= Exercise instructions =
Return all of the lines below exactly as they are.

= Raw data =

________________

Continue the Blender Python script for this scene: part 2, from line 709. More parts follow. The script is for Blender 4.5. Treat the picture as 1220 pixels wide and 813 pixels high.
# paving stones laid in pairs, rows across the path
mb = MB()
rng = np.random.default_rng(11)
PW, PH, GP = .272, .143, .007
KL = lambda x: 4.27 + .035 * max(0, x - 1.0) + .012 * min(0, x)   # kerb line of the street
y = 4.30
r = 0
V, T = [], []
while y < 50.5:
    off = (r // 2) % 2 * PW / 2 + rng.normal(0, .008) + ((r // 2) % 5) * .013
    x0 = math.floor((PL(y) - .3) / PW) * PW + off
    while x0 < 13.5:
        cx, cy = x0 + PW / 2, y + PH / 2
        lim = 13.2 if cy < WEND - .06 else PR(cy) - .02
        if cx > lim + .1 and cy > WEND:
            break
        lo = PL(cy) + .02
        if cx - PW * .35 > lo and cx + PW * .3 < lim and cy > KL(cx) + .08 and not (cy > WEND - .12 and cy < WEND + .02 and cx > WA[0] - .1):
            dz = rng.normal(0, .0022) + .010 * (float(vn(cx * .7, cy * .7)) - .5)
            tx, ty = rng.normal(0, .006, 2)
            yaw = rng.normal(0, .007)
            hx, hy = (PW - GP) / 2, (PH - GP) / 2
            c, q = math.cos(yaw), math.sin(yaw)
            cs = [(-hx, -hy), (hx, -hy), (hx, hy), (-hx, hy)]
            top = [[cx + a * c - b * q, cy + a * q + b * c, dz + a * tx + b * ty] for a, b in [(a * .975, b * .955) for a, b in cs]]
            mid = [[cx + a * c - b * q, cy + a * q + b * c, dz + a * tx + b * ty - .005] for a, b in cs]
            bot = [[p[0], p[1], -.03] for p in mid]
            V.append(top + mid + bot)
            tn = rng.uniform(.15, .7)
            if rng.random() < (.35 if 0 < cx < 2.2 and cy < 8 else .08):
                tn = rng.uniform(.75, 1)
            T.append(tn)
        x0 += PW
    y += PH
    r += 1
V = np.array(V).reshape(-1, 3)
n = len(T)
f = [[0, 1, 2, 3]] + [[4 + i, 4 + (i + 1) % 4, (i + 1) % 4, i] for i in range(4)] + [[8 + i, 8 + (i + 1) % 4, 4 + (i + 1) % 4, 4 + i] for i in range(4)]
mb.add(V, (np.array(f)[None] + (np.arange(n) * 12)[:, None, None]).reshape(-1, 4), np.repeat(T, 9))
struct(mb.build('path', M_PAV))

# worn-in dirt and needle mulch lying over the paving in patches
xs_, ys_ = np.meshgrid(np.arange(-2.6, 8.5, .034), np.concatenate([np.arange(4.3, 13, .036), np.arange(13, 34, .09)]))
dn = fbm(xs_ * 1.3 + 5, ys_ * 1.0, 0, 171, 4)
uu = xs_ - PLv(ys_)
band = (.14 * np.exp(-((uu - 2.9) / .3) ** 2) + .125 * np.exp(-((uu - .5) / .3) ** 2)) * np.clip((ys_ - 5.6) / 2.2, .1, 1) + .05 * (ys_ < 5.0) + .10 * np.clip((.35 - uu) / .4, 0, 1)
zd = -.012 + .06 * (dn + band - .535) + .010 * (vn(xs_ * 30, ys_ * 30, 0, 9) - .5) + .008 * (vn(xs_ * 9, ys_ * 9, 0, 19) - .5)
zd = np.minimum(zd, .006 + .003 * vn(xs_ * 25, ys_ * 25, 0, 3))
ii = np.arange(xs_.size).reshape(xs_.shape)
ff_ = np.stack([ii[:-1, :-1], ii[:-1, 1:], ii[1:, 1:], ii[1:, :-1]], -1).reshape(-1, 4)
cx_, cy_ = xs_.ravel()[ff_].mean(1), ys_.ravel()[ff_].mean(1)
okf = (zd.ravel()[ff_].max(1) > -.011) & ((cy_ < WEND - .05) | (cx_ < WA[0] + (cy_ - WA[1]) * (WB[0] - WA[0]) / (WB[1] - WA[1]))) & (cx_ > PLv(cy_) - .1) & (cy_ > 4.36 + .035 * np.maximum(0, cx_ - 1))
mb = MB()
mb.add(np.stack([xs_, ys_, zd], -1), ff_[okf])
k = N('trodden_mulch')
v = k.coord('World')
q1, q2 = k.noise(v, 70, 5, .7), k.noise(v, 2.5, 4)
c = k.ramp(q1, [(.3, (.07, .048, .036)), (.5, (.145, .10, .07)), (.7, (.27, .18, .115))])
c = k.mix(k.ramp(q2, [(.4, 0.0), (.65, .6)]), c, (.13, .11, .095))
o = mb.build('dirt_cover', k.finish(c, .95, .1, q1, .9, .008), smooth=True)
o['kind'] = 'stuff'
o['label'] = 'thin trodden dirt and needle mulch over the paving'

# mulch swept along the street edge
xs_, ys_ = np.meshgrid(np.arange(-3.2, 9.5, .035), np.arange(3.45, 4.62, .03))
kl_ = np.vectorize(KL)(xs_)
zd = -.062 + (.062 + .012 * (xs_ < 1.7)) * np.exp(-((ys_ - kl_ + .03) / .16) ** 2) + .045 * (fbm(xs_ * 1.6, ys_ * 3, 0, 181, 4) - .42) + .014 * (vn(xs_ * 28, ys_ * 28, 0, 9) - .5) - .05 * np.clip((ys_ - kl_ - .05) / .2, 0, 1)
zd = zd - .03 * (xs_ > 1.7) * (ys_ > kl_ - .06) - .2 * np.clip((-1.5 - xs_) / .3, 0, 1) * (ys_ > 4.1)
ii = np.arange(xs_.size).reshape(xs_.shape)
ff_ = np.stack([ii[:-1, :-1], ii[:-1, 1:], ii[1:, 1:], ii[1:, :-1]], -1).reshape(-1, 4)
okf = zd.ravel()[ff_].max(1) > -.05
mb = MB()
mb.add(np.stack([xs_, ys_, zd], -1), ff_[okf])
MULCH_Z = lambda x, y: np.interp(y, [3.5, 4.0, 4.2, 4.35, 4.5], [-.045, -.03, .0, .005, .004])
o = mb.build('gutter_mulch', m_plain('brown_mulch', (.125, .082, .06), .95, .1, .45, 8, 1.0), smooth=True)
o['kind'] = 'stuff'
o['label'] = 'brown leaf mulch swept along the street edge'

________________

= Response for this exercise =
Continue the Blender Python script for this scene: part 2, from line 709. More parts follow. The script is for Blender 4.5. Treat the picture as 1220 pixels wide and 813 pixels high.
# paving stones laid in pairs, rows across the path
mb = MB()
rng = np.random.default_rng(11)
PW, PH, GP = .272, .143, .007
KL = lambda x: 4.27 + .035 * max(0, x - 1.0) + .012 * min(0, x)   # kerb line of the street
y = 4.30
r = 0
V, T = [], []
while y < 50.5:
    off = (r // 2) % 2 * PW / 2 + rng.normal(0, .008) + ((r // 2) % 5) * .013
    x0 = math.floor((PL(y) - .3) / PW) * PW + off
    while x0 < 13.5:
        cx, cy = x0 + PW / 2, y + PH / 2
        lim = 13.2 if cy < WEND - .06 else PR(cy) - .02
        if cx > lim + .1 and cy > WEND:
            break
        lo = PL(cy) + .02
        if cx - PW * .35 > lo and cx + PW * .3 < lim and cy > KL(cx) + .08 and not (cy > WEND - .12 and cy < WEND + .02 and cx > WA[0] - .1):
            dz = rng.normal(0, .0022) + .010 * (float(vn(cx * .7, cy * .7)) - .5)
            tx, ty = rng.normal(0, .006, 2)
            yaw = rng.normal(0, .007)
            hx, hy = (PW - GP) / 2, (PH - GP) / 2
            c, q = math.cos(yaw), math.sin(yaw)
            cs = [(-hx, -hy), (hx, -hy), (hx, hy), (-hx, hy)]
            top = [[cx + a * c - b * q, cy + a * q + b * c, dz + a * tx + b * ty] for a, b in [(a * .975, b * .955) for a, b in cs]]
            mid = [[cx + a * c - b * q, cy + a * q + b * c, dz + a * tx + b * ty - .005] for a, b in cs]
            bot = [[p[0], p[1], -.03] for p in mid]
            V.append(top + mid + bot)
            tn = rng.uniform(.15, .7)
            if rng.random() < (.35 if 0 < cx < 2.2 and cy < 8 else .08):
                tn = rng.uniform(.75, 1)
            T.append(tn)
        x0 += PW
    y += PH
    r += 1
V = np.array(V).reshape(-1, 3)
n = len(T)
f = [[0, 1, 2, 3]] + [[4 + i, 4 + (i + 1) % 4, (i + 1) % 4, i] for i in range(4)] + [[8 + i, 8 + (i + 1) % 4, 4 + (i + 1) % 4, 4 + i] for i in range(4)]
mb.add(V, (np.array(f)[None] + (np.arange(n) * 12)[:, None, None]).reshape(-1, 4), np.repeat(T, 9))
struct(mb.build('path', M_PAV))

# worn-in dirt and needle mulch lying over the paving in patches
xs_, ys_ = np.meshgrid(np.arange(-2.6, 8.5, .034), np.concatenate([np.arange(4.3, 13, .036), np.arange(13, 34, .09)]))
dn = fbm(xs_ * 1.3 + 5, ys_ * 1.0, 0, 171, 4)
uu = xs_ - PLv(ys_)
band = (.14 * np.exp(-((uu - 2.9) / .3) ** 2) + .125 * np.exp(-((uu - .5) / .3) ** 2)) * np.clip((ys_ - 5.6) / 2.2, .1, 1) + .05 * (ys_ < 5.0) + .10 * np.clip((.35 - uu) / .4, 0, 1)
zd = -.012 + .06 * (dn + band - .535) + .010 * (vn(xs_ * 30, ys_ * 30, 0, 9) - .5) + .008 * (vn(xs_ * 9, ys_ * 9, 0, 19) - .5)
zd = np.minimum(zd, .006 + .003 * vn(xs_ * 25, ys_ * 25, 0, 3))
ii = np.arange(xs_.size).reshape(xs_.shape)
ff_ = np.stack([ii[:-1, :-1], ii[:-1, 1:], ii[1:, 1:], ii[1:, :-1]], -1).reshape(-1, 4)
cx_, cy_ = xs_.ravel()[ff_].mean(1), ys_.ravel()[ff_].mean(1)
okf = (zd.ravel()[ff_].max(1) > -.011) & ((cy_ < WEND - .05) | (cx_ < WA[0] + (cy_ - WA[1]) * (WB[0] - WA[0]) / (WB[1] - WA[1]))) & (cx_ > PLv(cy_) - .1) & (cy_ > 4.36 + .035 * np.maximum(0, cx_ - 1))
mb = MB()
mb.add(np.stack([xs_, ys_, zd], -1), ff_[okf])
k = N('trodden_mulch')
v = k.coord('World')
q1, q2 = k.noise(v, 70, 5, .7), k.noise(v, 2.5, 4)
c = k.ramp(q1, [(.3, (.07, .048, .036)), (.5, (.145, .10, .07)), (.7, (.27, .18, .115))])
c = k.mix(k.ramp(q2, [(.4, 0.0), (.65, .6)]), c, (.13, .11, .095))
o = mb.build('dirt_cover', k.finish(c, .95, .1, q1, .9, .008), smooth=True)
o['kind'] = 'stuff'
o['label'] = 'thin trodden dirt and needle mulch over the paving'

# mulch swept along the street edge
xs_, ys_ = np.meshgrid(np.arange(-3.2, 9.5, .035), np.arange(3.45, 4.62, .03))
kl_ = np.vectorize(KL)(xs_)
zd = -.062 + (.062 + .012 * (xs_ < 1.7)) * np.exp(-((ys_ - kl_ + .03) / .16) ** 2) + .045 * (fbm(xs_ * 1.6, ys_ * 3, 0, 181, 4) - .42) + .014 * (vn(xs_ * 28, ys_ * 28, 0, 9) - .5) - .05 * np.clip((ys_ - kl_ - .05) / .2, 0, 1)
zd = zd - .03 * (xs_ > 1.7) * (ys_ > kl_ - .06) - .2 * np.clip((-1.5 - xs_) / .3, 0, 1) * (ys_ > 4.1)
ii = np.arange(xs_.size).reshape(xs_.shape)
ff_ = np.stack([ii[:-1, :-1], ii[:-1, 1:], ii[1:, 1:], ii[1:, :-1]], -1).reshape(-1, 4)
okf = zd.ravel()[ff_].max(1) > -.05
mb = MB()
mb.add(np.stack([xs_, ys_, zd], -1), ff_[okf])
MULCH_Z = lambda x, y: np.interp(y, [3.5, 4.0, 4.2, 4.35, 4.5], [-.045, -.03, .0, .005, .004])
o = mb.build('gutter_mulch', m_plain('brown_mulch', (.125, .082, .06), .95, .1, .45, 8, 1.0), smooth=True)
o['kind'] = 'stuff'
o['label'] = 'brown leaf mulch swept along the street edge'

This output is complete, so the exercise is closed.